Blue Marine VR

In my role as Lead Houdini Artist at Unseen Studio, I collaborated with Martin Gunnarsson on a 360-degree experience for the Blue Marine Foundation, showcased at COP 28. This project involved creating, shading, and simulating interactions in three distinct marine environments. The animation of both large and small marine species was skillfully executed by Martin, who developed specialized skeletons for each.


Lead Houdini Artist

Technical Director




Side Fx Houdini

Substance Painter

Davinci Resolve

Concept Exploration

In the initial phase of the project, following the development of an overall script by the creative director at Unseen, I created quick sketches for a rough storyboard.

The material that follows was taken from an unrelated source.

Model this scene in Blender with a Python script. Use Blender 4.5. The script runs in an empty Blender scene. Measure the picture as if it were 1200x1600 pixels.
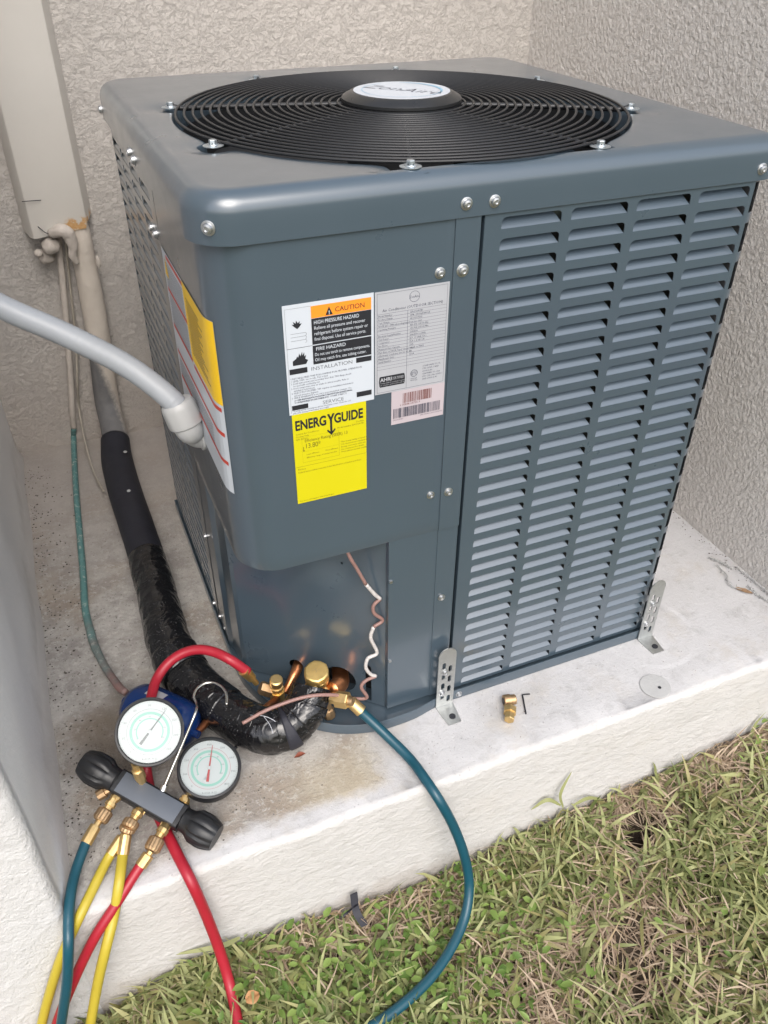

This step was crucial for kick-starting the R&D process and providing the client with a clear vision of our proposed direction.

& Development

The R&D phase presented several interesting challenges. These included optimizing scenes for 360-degree views, achieving a realistic look for underwater environments that balanced quality with shorter rendering times, and selecting simulations that would authentically convey the natural movement of species underwater. Below, you'll find various stills and screencaptures from this process.

Completed Project

The final project was showcased at COP 28 through VR headsets, allowing users to immerse themselves in the environments the Blue Marine Foundation aims to preserve. My contribution included producing the 360-degree video and capturing in-camera shots for another promotional video highlighting the VR experience. Below, you'll find the complete 360 video along with select stills used in promotional materials. Additionally, the in-camera videos at the start of the page beautifully demonstrate the environments we are striving to protect.

Technical Execution

In terms of technical challenges, many were outlined earlier, but extensive research was also conducted to design these environments efficiently. My goal was to maximize details and realism while minimizing rendering times. This involved creating custom rocks and corals, all sharing a single material with multiple UDIMs to add intricate details. The fish simulations were particularly complex, taking into account factors such as incoming predators and stationary objects within the scene. Overall, it was a challenging yet immensely rewarding project to be a part of.